═══ Information provided ═══

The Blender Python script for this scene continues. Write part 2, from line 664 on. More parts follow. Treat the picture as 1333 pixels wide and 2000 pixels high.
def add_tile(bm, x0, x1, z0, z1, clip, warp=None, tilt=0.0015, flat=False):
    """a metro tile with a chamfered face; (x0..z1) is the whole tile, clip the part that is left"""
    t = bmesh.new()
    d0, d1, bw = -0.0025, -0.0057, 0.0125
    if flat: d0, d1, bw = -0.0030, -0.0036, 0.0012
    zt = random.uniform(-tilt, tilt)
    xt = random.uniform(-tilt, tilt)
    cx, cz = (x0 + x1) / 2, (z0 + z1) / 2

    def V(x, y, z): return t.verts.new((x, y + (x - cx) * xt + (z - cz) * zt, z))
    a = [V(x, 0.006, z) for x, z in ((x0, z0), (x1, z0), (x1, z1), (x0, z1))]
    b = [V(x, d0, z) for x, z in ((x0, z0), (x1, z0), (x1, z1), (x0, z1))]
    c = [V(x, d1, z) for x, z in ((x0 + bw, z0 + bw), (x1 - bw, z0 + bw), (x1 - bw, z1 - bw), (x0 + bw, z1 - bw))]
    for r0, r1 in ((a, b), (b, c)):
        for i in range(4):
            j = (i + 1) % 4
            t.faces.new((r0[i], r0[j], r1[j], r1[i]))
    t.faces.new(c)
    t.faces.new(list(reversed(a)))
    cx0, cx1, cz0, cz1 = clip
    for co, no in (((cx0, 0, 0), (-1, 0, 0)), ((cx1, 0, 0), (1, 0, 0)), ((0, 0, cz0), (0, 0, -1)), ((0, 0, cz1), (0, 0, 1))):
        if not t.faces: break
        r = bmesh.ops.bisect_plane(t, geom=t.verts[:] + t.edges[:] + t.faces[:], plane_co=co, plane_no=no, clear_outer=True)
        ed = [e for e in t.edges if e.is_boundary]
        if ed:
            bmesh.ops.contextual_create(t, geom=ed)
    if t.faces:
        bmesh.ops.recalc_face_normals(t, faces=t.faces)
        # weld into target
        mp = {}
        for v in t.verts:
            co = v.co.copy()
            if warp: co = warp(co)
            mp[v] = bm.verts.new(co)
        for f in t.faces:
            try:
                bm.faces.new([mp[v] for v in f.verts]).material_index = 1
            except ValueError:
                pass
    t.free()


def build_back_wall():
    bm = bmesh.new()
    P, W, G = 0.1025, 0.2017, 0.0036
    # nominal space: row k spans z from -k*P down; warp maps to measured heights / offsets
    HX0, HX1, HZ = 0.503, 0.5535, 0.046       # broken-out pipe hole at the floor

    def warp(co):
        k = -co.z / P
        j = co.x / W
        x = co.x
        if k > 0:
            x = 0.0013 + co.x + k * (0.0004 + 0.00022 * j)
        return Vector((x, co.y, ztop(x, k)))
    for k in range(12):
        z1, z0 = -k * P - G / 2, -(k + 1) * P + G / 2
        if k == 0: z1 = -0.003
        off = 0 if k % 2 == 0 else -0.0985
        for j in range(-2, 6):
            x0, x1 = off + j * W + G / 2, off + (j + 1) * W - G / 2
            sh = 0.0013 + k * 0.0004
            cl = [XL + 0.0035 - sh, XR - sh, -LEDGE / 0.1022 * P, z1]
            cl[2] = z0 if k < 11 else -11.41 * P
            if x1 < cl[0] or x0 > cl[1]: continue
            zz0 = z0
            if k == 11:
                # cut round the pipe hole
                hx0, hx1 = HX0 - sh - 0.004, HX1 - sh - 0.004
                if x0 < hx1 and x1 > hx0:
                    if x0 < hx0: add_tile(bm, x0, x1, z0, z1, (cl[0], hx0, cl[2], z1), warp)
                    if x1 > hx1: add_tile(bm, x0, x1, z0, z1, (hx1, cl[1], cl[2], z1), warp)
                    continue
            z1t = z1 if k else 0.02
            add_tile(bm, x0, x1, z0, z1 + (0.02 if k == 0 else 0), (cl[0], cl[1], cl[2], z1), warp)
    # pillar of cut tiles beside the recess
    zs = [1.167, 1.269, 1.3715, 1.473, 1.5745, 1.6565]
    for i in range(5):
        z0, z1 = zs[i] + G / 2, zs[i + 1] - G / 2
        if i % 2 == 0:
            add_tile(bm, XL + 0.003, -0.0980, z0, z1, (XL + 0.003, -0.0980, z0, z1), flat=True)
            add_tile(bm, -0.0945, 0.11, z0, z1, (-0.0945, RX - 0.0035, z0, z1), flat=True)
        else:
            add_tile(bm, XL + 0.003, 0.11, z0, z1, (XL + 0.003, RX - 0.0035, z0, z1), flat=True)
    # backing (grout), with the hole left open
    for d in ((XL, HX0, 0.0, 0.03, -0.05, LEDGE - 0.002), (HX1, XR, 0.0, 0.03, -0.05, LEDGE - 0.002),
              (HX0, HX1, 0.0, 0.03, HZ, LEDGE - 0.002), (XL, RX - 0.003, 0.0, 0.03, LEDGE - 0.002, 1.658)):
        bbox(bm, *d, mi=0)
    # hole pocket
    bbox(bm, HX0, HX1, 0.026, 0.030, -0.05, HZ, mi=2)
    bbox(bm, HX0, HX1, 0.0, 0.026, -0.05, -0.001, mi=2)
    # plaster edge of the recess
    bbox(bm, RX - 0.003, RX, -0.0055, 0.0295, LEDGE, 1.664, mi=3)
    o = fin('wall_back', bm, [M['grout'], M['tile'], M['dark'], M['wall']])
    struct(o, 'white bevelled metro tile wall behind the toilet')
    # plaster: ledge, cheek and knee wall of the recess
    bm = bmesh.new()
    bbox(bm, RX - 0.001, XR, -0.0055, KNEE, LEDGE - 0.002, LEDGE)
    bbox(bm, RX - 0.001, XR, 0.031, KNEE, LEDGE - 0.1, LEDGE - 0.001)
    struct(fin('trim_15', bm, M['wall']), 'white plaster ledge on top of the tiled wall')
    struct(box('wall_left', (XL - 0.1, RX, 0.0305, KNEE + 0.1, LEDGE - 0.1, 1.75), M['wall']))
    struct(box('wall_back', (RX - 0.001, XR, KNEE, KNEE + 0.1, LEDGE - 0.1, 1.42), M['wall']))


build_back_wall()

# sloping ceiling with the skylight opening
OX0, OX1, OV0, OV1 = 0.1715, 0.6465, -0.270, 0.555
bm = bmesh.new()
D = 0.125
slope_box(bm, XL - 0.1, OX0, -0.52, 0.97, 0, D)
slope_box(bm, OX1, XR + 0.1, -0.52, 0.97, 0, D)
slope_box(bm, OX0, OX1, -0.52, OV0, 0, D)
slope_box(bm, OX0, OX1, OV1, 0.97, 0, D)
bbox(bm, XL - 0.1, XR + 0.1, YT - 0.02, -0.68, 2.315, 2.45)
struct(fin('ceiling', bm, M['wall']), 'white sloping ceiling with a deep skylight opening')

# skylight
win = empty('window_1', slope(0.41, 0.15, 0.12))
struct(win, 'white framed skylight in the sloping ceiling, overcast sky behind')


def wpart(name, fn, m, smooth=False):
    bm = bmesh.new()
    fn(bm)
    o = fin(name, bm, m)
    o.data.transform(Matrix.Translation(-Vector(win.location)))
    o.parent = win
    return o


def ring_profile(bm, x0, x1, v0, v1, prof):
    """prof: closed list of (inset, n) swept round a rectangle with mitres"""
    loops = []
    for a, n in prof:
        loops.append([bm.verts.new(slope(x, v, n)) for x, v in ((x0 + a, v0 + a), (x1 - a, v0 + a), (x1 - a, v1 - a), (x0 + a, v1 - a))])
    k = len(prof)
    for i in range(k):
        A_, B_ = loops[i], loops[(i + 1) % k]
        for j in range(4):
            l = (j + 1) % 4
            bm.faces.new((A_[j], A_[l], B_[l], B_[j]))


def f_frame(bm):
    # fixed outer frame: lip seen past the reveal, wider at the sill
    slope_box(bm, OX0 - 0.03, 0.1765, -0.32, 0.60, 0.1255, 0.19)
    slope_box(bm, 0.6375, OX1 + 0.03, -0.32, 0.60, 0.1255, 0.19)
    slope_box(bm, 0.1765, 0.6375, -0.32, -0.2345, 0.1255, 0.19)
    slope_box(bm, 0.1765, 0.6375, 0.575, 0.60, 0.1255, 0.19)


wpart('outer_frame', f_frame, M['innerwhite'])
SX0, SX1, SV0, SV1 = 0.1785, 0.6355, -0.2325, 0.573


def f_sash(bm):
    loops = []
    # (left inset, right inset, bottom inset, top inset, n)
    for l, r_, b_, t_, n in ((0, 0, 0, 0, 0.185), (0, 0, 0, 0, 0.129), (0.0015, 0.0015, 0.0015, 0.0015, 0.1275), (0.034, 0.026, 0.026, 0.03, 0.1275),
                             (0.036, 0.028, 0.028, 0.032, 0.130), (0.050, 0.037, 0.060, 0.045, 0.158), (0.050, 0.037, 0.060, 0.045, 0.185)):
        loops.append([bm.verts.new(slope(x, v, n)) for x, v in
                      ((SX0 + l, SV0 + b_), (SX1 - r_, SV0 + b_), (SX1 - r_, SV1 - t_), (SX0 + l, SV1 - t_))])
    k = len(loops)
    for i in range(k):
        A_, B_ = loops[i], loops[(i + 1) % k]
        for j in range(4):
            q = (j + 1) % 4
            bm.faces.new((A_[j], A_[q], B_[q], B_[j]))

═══

**Task to carry out:**
Word for word, reproduce the listing above from its start up to and including the line that has "cx, cz = (x0 + x1) / 2, (z0 + z1) / 2". Give only those lines.

**Written solution:**
The Blender Python script for this scene continues. Write part 2, from line 664 on. More parts follow. Treat the picture as 1333 pixels wide and 2000 pixels high.
def add_tile(bm, x0, x1, z0, z1, clip, warp=None, tilt=0.0015, flat=False):
    """a metro tile with a chamfered face; (x0..z1) is the whole tile, clip the part that is left"""
    t = bmesh.new()
    d0, d1, bw = -0.0025, -0.0057, 0.0125
    if flat: d0, d1, bw = -0.0030, -0.0036, 0.0012
    zt = random.uniform(-tilt, tilt)
    xt = random.uniform(-tilt, tilt)
    cx, cz = (x0 + x1) / 2, (z0 + z1) / 2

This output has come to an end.